All are entertaining, but all are shite. A more in-depth review of all three can be found using the search bar on the top left.

I will read anything. If you know of a good author or want to know what I think of a book, tell me to read it.

Thursday, April 28, 2011

"Bound" - Sally Gunning

Summary:

Servant in 1700’s runs away from abusive master, is arrested for murder.


Thoughts:

Okay so this was a definite chick book.

Immense hardship threatening to crush her, but she presses on, with a new and even more horrible plot twist waiting at every turn.  And, of course, she stays silent during all this abuse and hardship, feeling desperate and alone.  I don’t mean to belittle slavery and abuse, but the girl is written in such a way that she really starts to piss me off.  If you’re being abused by someone, you leave, you tell someone, you fight back (frying pan to the head when he’s not looking would do nicely).  You don’t just quietly take it, hoping he’ll stop.  This kind of behaviour causes readers to think that degradation and rape are okay, that although they’re unpleasant they’re also commonplace.  This is wrong!

The writing itself is okay, despite the profuse inner dialogue, (worrying, working things out in her head) but she does have a bit of an excuse in that the protagonist is young and has few people to turn to for guidance.  My biggest beef with this book was the hammering home of tired points.  For example,

[Discussing Alice’s indenture papers with Mr. Freeman]
“Musn’t the widow sign it, sir?”
…“[The papers] passed to me at our marriage, in accordance with the law.”
Alice didn’t understand.  She didn’t understand at all.  And then, of course, she understood it very well.
The widow and Freeman were married.

So she didn’t understand… and then she didn’t understand… and then she did.  UGH!  Okay so I get it that she’s trying to create suspense or build-up, but it just sounds so dumb.  There are other ways to convey this without making the passage plodding.
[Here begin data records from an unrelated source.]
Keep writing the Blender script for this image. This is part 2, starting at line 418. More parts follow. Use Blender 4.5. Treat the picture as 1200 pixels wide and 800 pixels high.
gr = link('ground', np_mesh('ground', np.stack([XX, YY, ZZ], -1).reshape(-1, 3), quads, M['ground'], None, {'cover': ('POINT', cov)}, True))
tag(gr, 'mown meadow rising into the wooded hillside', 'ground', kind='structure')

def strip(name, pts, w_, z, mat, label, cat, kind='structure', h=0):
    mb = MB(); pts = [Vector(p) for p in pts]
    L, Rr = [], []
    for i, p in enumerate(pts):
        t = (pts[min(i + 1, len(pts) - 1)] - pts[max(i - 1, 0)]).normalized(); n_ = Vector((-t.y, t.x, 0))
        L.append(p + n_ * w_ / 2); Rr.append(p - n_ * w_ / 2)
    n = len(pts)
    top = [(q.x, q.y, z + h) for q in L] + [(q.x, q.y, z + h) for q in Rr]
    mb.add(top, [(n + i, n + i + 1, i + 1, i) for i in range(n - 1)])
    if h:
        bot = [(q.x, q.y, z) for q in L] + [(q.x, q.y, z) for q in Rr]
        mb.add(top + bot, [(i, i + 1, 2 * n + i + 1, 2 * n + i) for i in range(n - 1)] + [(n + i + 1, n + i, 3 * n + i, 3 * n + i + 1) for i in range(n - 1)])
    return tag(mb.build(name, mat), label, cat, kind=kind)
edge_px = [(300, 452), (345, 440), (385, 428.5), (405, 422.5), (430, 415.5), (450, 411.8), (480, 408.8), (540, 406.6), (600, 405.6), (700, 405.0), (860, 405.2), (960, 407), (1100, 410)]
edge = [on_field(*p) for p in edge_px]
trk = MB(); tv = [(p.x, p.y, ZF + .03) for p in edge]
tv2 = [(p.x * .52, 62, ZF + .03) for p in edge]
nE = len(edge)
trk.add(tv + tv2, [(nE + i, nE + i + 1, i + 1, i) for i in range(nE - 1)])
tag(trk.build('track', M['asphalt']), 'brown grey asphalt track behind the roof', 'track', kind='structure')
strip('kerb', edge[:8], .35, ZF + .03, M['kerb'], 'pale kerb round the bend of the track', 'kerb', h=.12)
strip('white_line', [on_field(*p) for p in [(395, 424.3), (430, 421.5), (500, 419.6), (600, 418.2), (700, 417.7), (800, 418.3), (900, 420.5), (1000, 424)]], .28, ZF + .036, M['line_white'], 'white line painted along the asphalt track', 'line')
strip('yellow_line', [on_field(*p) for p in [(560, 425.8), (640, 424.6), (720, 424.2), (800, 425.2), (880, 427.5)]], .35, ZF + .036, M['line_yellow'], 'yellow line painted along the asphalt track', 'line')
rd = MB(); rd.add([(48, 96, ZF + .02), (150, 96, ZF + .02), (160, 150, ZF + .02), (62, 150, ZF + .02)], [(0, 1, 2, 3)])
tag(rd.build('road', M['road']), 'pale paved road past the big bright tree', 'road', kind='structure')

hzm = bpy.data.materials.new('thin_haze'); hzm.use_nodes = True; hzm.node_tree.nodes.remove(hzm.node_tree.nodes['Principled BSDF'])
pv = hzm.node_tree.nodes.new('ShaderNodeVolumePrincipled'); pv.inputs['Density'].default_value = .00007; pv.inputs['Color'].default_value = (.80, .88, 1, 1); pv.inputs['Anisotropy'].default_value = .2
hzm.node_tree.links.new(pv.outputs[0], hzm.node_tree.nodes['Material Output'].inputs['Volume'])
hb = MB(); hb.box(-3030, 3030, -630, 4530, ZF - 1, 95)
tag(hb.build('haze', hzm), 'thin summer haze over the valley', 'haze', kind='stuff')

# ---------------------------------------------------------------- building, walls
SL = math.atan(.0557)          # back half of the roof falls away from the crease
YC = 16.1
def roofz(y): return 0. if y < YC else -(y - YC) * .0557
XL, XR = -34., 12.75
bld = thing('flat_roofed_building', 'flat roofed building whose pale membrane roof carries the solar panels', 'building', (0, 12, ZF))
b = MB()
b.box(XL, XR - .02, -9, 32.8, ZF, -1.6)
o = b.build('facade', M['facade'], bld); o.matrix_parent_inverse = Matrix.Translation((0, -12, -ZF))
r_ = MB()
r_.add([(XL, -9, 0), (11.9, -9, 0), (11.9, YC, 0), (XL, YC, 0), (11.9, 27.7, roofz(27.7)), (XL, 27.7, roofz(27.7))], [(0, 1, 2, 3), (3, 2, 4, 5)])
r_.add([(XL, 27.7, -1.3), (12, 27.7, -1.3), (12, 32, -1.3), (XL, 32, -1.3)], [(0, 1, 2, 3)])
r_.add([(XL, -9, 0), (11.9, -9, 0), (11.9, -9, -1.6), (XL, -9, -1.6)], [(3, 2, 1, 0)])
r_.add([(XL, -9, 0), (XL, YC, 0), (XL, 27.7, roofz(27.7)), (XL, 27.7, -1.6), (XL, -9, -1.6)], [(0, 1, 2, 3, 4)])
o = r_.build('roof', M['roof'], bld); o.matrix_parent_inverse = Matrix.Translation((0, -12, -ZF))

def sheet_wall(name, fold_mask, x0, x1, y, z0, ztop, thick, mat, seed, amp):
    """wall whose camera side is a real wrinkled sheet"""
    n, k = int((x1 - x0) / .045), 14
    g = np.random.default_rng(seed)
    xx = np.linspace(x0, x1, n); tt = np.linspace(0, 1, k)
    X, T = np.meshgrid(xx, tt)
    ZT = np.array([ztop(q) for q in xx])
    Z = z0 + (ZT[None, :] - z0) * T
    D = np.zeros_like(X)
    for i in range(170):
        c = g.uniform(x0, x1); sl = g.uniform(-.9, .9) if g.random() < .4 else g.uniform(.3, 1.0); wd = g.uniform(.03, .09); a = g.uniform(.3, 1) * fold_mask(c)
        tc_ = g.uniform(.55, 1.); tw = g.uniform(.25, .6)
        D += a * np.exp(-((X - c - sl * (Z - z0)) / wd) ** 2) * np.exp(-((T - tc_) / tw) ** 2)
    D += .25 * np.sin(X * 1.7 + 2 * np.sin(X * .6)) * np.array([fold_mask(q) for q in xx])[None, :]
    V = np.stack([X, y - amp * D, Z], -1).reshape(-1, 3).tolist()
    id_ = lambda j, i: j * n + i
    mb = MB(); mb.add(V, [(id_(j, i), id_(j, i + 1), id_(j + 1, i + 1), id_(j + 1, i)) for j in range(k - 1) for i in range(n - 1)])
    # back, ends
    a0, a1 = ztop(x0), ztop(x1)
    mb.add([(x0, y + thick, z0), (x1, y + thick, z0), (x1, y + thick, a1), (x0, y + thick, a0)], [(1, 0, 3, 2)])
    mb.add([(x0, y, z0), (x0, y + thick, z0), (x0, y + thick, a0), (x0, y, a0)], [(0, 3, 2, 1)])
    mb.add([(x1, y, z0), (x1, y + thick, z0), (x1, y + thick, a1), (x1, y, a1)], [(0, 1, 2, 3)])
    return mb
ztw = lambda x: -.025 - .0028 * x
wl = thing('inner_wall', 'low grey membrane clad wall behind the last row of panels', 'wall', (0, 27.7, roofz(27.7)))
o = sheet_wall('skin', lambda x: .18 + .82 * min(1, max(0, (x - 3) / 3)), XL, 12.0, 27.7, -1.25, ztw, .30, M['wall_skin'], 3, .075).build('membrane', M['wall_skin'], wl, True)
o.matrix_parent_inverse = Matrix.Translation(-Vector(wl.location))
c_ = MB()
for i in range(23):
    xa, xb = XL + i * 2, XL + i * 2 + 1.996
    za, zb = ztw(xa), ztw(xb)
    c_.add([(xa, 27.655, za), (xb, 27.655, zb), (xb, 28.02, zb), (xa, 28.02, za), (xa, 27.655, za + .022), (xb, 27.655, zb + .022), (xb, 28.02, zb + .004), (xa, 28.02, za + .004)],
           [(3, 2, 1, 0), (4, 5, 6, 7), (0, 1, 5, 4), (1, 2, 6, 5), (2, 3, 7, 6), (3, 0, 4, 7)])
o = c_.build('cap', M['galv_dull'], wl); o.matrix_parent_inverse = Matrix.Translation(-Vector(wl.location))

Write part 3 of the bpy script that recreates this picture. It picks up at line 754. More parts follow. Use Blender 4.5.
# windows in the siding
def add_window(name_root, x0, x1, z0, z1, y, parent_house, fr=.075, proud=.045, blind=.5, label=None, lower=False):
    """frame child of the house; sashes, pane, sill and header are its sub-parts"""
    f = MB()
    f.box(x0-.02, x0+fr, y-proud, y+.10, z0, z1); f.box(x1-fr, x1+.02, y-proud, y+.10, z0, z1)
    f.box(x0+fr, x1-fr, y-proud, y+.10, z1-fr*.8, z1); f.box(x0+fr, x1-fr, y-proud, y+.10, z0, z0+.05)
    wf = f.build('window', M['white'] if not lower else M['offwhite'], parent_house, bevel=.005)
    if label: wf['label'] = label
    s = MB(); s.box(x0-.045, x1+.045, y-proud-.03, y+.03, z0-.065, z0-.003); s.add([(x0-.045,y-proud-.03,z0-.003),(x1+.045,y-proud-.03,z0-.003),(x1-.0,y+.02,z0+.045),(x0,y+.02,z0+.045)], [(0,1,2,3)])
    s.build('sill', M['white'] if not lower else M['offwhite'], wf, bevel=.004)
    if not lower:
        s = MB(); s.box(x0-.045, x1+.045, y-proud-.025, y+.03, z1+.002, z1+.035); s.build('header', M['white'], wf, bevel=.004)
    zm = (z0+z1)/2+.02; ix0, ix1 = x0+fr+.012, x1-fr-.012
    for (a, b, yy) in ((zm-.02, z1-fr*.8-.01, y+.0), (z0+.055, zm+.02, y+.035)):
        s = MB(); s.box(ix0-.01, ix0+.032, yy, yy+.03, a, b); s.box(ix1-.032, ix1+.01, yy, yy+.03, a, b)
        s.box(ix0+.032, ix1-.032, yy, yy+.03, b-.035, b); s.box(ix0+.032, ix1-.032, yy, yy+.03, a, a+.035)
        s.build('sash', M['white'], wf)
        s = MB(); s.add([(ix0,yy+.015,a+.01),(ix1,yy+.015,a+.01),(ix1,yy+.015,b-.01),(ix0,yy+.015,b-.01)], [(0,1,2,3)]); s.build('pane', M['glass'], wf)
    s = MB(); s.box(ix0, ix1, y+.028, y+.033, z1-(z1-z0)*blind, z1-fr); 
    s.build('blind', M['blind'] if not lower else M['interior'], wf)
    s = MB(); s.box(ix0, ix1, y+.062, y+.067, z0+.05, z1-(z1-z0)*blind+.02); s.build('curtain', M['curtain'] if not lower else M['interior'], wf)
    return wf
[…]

The murder trial and subsequent fall-out was interesting and unsettling.  In other words, it was well done.  The protagonist’s chaste little love story on the side was quite good, I enjoyed those parts.  To think that someone could be brutalized and treated as though she was invisible, and then be able find someone who was nice to her.  It was a hopeful little side plot.  There was also a bunch of political stuff in there about taxes and importation.  Kind of boring.  Sorry I'm not one for history, politics, or the history of politics.

I think the book was, overall, worth reading.  It’s not going on my favourites list, but I’m also not sorry that I read it.